Momentum vs Long-Term Portfolio

If you have an option to choose from below two portfolios which one will you choose?

a) Momentum Portfolio – CAGR 30%
b) Fundamental or Long Term Portfolio – CAGR 22%

Most of us will probably choose the one with higher CAGR. It is an instinctive selection without much thought. However, it may be worth to have a look at the real returns from both these strategies. Let’s have a look at the below table for a quick comparison.

For same net returns, the risk – adjusted portfolio returns are actually a lot higher for a fundamental or long term portfolio. The amount of risk, tension & luck involved to be successful in a momentum portfolio is not everyone’s cup of tea.

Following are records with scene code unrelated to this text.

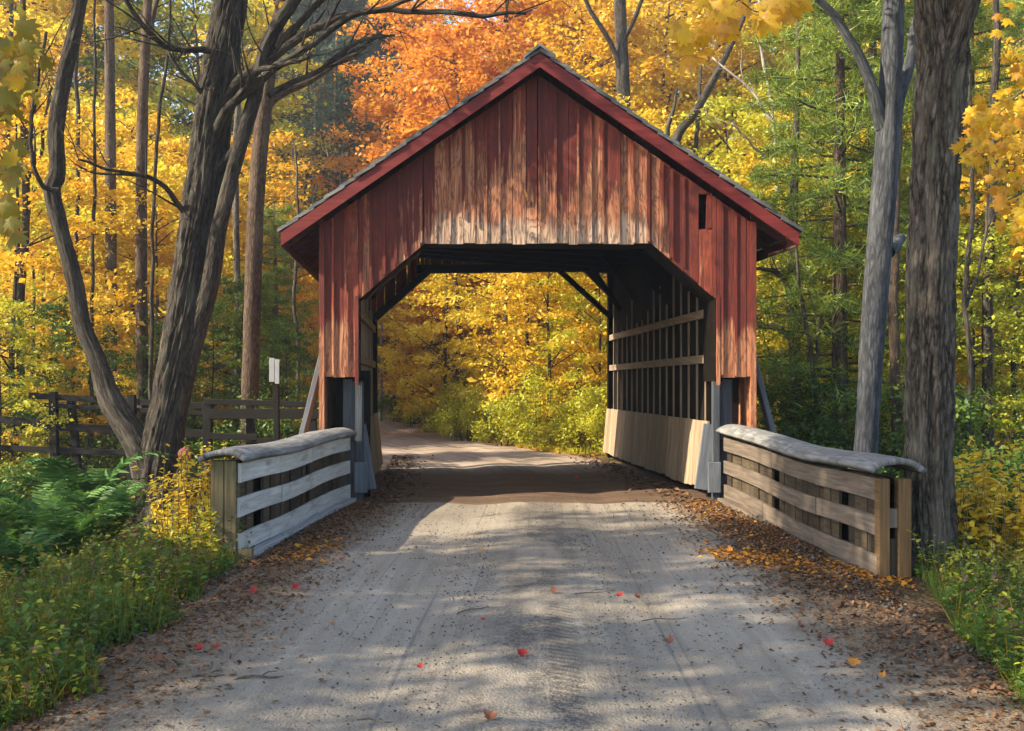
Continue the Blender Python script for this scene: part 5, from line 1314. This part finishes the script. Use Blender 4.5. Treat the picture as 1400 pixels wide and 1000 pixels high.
# ------------------------------------------------------------------ light, air, camera
SUN_EL = math.radians(34); SUN_AZ = math.radians(251)      # compass-like: direction towards the sun measured from +Y clockwise
sd = Vector((math.sin(SUN_AZ) * math.cos(SUN_EL), math.cos(SUN_AZ) * math.cos(SUN_EL), math.sin(SUN_EL)))
sun = bpy.data.lights.new('sun', 'SUN'); sun.energy = 5.0; sun.angle = math.radians(0.6); sun.color = (1.0, 0.88, 0.68)
so = bpy.data.objects.new('sun', sun); C.objects.link(so); so.rotation_euler = sd.to_track_quat('Z', 'Y').to_euler(); so.location = (-20, -10, 30)
w = bpy.data.worlds.new('World'); sc.world = w; w.use_nodes = True
nt = w.node_tree; sky = nt.nodes.new('ShaderNodeTexSky'); sky.sky_type = 'NISHITA'; sky.sun_disc = False
sky.sun_elevation = SUN_EL; sky.sun_rotation = SUN_AZ
bg = nt.nodes['Background']; bg.inputs['Strength'].default_value = 0.15; nt.links.new(sky.outputs[0], bg.inputs[0])

HAZE = 0.0009
mb = MB(); mb.box(-78, 78, -48, 103, -3, 48); hz = mb.build('haze', None); tag(hz, kind='stuff')
n = NT('pale_air'); pv = n.n('ShaderNodeVolumePrincipled'); pv.inputs['Color'].default_value = (0.86, 0.92, 1.0, 1); pv.inputs['Density'].default_value = HAZE; pv.inputs['Anisotropy'].default_value = 0.25
n.t.links.new(pv.outputs[0], n.out.inputs['Volume']); hz.data.materials.clear(); hz.data.materials.append(n.m)

cam = bpy.data.cameras.new('camera'); co = bpy.data.objects.new('camera', cam); C.objects.link(co)
co.location = (0, 0, EYE); co.rotation_euler = (PI / 2, 0, 0)
cam.sensor_width = 36; cam.lens = 36 * F / 1400; cam.shift_x = -35 / 1400; cam.shift_y = 27 / 1400; cam.clip_end = 2000; cam.clip_start = 0.05
sc.camera = co
sc.view_settings.view_transform = 'Standard'; sc.view_settings.look = 'None'; sc.view_settings.gamma = 1; sc.view_settings.exposure = 1.68
sc.cycles.max_bounces = 8; sc.cycles.diffuse_bounces = 4; sc.cycles.transmission_bounces = 4; sc.cycles.transparent_max_bounces = 4; sc.cycles.volume_bounces = 0
sc.cycles.use_denoising = True; sc.cycles.caustics_reflective = False; sc.cycles.caustics_refractive = False
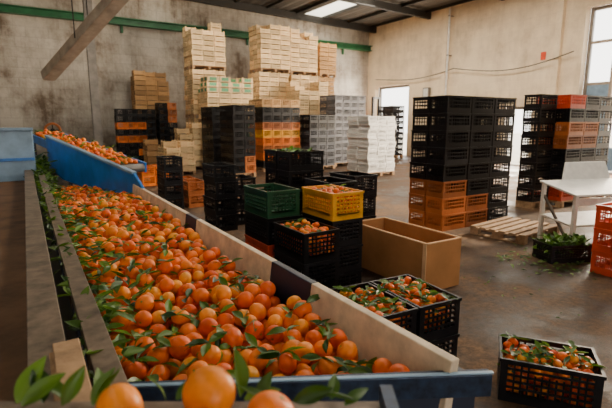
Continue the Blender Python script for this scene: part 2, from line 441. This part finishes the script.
cu=bpy.data.curves.new('wall_cable','CURVE'); cu.dimensions='3D'; cu.bevel_depth=.018
sp=cu.splines.new('POLY'); pts=[]
for k in range(33):
    t=k/32; y=21-(21-9.7)*t; z=4.3-.45*math.sin(math.pi*((t*2)%1))*(.4+.6*t)+ .15*t
    pts.append((XR-.22,y,z,1))
sp.points.add(32)
for i,p in enumerate(pts): sp.points[i].co=p
cu.materials.append(M['steel']); o=bpy.data.objects.new('wall_cable',cu); COL.objects.link(o)
b=MB(); b.box(XR-.17,XR-.02,16.9,17.3,3.0,3.6,'grey_steel'); b.box(XR-.19,XR-.17,16.95,17.25,3.05,3.55,'white'); b.obj('electrical_box')
b=MB(); b.box(XR-.04,XR-.01,10.9,11.1,4.3,4.6,'red'); b.obj('safety_sign')
b=MB(); b.cyl((XR-.26,15.7,0),(XR-.26,15.7,ZT-.2),.05,.05,'white',12)
for z in (1,3,5,6.8): b.box(XR-.31,XR-.01,15.66,15.74,z,z+.05,'grey_steel')
b.obj('downpipe')

# ================================================================ SORTING TROUGH
tr=empty('sorting_trough')
b=MB()
ZR=1.12
def seg(y0,y1,mat,top=ZR): b.quadplate([(.955,y0,.86),(.955,y1,.86),(.99,y1,top),(.99,y0,top)],(.035,0,0),mat)
for (a,c,m) in ((.80,1.56,'cream'),(1.56,1.93,'navy'),(1.93,3.1,'cream'),(3.1,3.35,'navy'),(3.35,5.34,'cream')): seg(a,c,m)
b.box(1.03,1.06,.8,5.3,.72,1.07,'navy')
b.obj('side_board',tr,.004)
b=MB(); b.prism([(1.0,.80),(1.0,7.2),(.16,7.2),(.16,1.24)],.83,.86,'rail'); 
b.box(.135,.16,1.2,7.2,.83,1.10,'rail')
b.beam((1.10,.75,1.045),(.12,1.27,1.045),.035,.07,'endblue'); b.beam((1.07,.775,.90),(.12,1.28,.90),.012,.22,'navy')
b.beam((1.10,.74,1.083),(.12,1.26,1.083),.014,.005,'ltblue')
b.box(.10,.17,1.1,7.2,1.10,1.135,'rail')
for yy in (1.6,3.4,5.2,7.0):
    for xx in (.2,.96): b.box(xx-.03,xx+.03,yy-.03,yy+.03,0,.83,'navy')
    b.box(.2,.96,yy-.02,yy+.02,.35,.40,'navy')
b.box(.3,.34,1.6,7.0,.35,.39,'navy')
b.box(1.0,1.02,.85,5.3,.45,.83,'navy')
b.obj('trough_bed',tr,.003)
b=MB()
p0=(1.0,5.34); p1=(.27,8.1)
b.quadplate([(p0[0],p0[1],.86),(p1[0],p1[1],1.0),(p1[0],p1[1],1.60),(p0[0],p0[1],1.24)],(.03,.01,0),'blue')
b.beam((p0[0]+.01,p0[1],1.245),(p1[0]+.01,p1[1],1.605),.06,.03,'ltblue')
b.quadplate([(1.0,4.9,1.0),(1.0,5.34,1.0),(1.0,5.34,1.24),(1.0,4.9,1.12)],(.03,0,0),'blue')
b.beam((.95,5.6,0),(.95,5.6,.9),.05,.05,'navy'); b.beam((.35,8.0,0),(.35,8.0,1.05),.05,.05,'navy')
b.quadplate([(.16,7.2,.86),(.52,7.2,.86),(.27,8.1,1.1),(.0,8.1,1.1)],(0,0,.02),'rail')
b.obj('blue_chute_panel',tr,.004)

def okmain(x,y,r):
    if y<.80+(1.03-x)*.56+r*1.1+.02: return False
    if y>5.3 and x>1.0-(y-5.34)*.27-r-.02: return False
    return True
pile=Pile()
ztop=lambda x,y: 2.0 if y<3.8 else 1.13-.11*min(1,(y-3.8)/2.0)
pile.fill(2650,.17,.96,.8,6.6,.86,.0315,.0405,okmain,K=14,zmax=ztop)
pile.obj('mandarin_pile',None,lod=lambda p:3 if p[1]<1.7 else(2 if p[1]<3.2 else 1))
items=[]; stems=MB()
for _ in range(650):
    y=.95+5.5*random.random()**1.2; x=random.uniform(.2,.93)
    if random.random()<.40: x=.18+.28*random.random()**1.5
    if not okmain(x,y,.03): continue
    z=pile.surf(x,y,.95)+.005
    c_=cluster(x,y,z,random.choice((1,2,2,3)),.070,pit=(-.3,.45)); items+=c_
    if random.random()<.3:
        a=random.uniform(0,6.28); stems.cyl((x,y,z),(x+.05*math.cos(a),y+.05*math.sin(a),z+random.uniform(-.01,.02)),.002,.0012,'twig',5)
for _ in range(150):
    y=random.uniform(1.2,7.0); x=random.uniform(.08,.26); z=max(pile.surf(x,y,1.0),1.10)+.012
    items+=cluster(x,y,z,random.choice((2,3)),.08,pit=(-.25,.5))
for _ in range(70):
    y=random.uniform(6.4,8.0); x=random.uniform(.02,.26); items+=cluster(x,y,1.02+.35*(y-6.4)/1.5*random.random(),3,.12,pit=(-.2,1.0))
lo=leaves_obj('mandarin_leaves',items)
stems.obj('stems',lo)

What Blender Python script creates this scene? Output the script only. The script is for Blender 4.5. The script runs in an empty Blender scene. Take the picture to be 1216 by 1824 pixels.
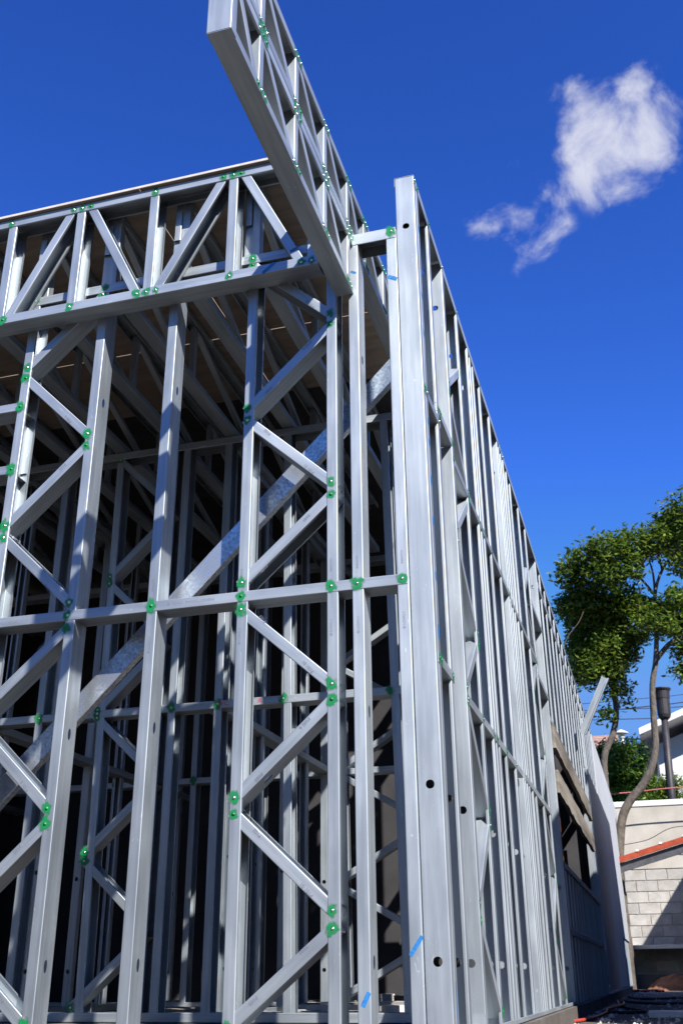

Can you remember one famous investor who made it big by momentum or short term trading? All the Buffets to Jhunjhunwalas made their money by staying in good stocks over a longer period of time. During this time period, momentum would have shifted back & forth many times in their stocks but they stayed put and by doing that they not only saved tax but also unlocked the power of compounding.

What is a multibagger? Let’s say, 100x returns. It is possible but takes times. A stock has to grow 10 times twice & you have a 100 bagger. If this happens over 15 years the CAGR for 100 bagger or 10000% returns is less than 36%. That is the power of compounding. As Einstein famously said:

Compounding is the eighth wonder of the world. One who understands, gains and one who don’t pays.

Albert Einstein

To get rich, you only need to aim for 20-24% net CAGR. Graph is very steep if you aim higher than this range. The chances are very slim if not impossible. Partly because to gain a higher CAGR, you need to climb up the risk-reward ladder and after a point risk is too much to sustain over years and thus pushes down the average.

Now-a-days, momentum investing seems successful as we are in an era of rich valuations and easy money. It will not be remain like this forever.

So when you are parking you hard earned money for long term goals, think carefully about the risks involved and not just the CAGR. There is no harm in putting small amount in riskier bets but it needs to remain small. I have often seen with monetary success, risks are thrown out of the window. It has happened to me and I have learned from it.

That is where having strong mental model is the single biggest advantage in the stock market. People get rich in a bull market but go back to same level after a bear market. Only level headed investors remains rich in this zero sum game called stock market.